Día tras día, la familia vive con esta dantesca cotidianidad. Mientras el comandante sale por la puertecilla de salida del patio que va al campo de concentración -como el empleado público que va con esmero a su oficina- su esposa, Hedwig Hensel Höss, interpretada con autenticidad en toda la frivolidad e insensibilidad del personaje por Sandra Hüller, se dedica a cultivar las flores de su jardín, a gestionar la casa, a departir con sus amigas y a beneficiarse inescrupulosamente y con cinismo de los bienes materiales arrebatados a los prisioneros del campo de concentración.
Para el comandante, la dirección sistemática del exterminio judío es una labor administrativa. Para su esposa, encargar el envío de los cepillos de dientes donde algunos prisioneros esconden sus joyas del latrocinio nazi, un pedido de supermercado.
Nada perturba la tranquilidad de sus vidas: ni el humo asesino de la chimenea contemplado desde la serenidad del jardín; ni el ruido de los disparos que silencian las vidas; ni el amenazante ladrido de los perros que orientan a sus amos.
No es casual que se haya escrito sobre cómo esta película nos habla de lo que la filósofa Hannah Arendt denominó la "banalidad del mal". (https://www.infobae.com/cultura/2024/02/15/zona-de-interes-la-banalidad-del-mal-una-vez-mas/). Podemos pensar si los Höss tienen un cuadro psicológico patológico, pero el film se focaliza en cómo la operatividad de un sistema normativiza prácticas malvadas como parte de un conjunto de hábitos rutinarios realizados por individuos comunes y corrientes.
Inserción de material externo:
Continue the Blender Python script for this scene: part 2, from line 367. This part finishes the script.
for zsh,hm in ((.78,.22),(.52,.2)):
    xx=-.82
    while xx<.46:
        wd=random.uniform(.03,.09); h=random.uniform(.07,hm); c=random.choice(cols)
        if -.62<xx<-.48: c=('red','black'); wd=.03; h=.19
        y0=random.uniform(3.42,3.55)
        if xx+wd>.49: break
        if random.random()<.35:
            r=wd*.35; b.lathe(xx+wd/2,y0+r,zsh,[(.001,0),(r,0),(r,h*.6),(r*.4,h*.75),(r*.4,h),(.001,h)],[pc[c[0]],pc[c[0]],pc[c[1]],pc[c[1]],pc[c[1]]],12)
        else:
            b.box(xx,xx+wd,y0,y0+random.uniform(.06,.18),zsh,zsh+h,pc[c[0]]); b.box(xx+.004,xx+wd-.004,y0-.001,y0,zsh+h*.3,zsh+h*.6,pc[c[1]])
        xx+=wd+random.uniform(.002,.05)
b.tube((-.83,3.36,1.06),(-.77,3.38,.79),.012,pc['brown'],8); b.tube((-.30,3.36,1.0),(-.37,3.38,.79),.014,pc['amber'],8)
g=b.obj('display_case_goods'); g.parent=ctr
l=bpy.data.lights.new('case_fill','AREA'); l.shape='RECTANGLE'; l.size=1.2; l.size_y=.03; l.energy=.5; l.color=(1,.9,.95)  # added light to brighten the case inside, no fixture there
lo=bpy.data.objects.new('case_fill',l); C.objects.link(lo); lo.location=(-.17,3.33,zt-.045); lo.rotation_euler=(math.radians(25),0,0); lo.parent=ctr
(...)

En este sentido, Glazer nos advierte -al igual que Arendt- de los peligros de comprender el mal como algo ajeno a nosotros; propio de los Otros, seres especialmente depravados o perversos, sin ninguna conexión afectiva con el resto de la humanidad.
Por el contrario, lo perturbador de la película es cómo nos muestra el proceso de insensibilización cotidiana que puede ser interiorizado por cualquiera de nosotros y que termina gestando una red de complicidades que permiten genocidios como la shoah o los exterminios de Gaza.
Al recibir el Oscar, el director afirmó: "Nuestra película muestra que la deshumanización lleva a lo peor. Moldea nuestro pasado y nuestro presente". Y, podemos agregar, moldea nuestro carácter hasta convertirnos en agentes de la banalidad del mal.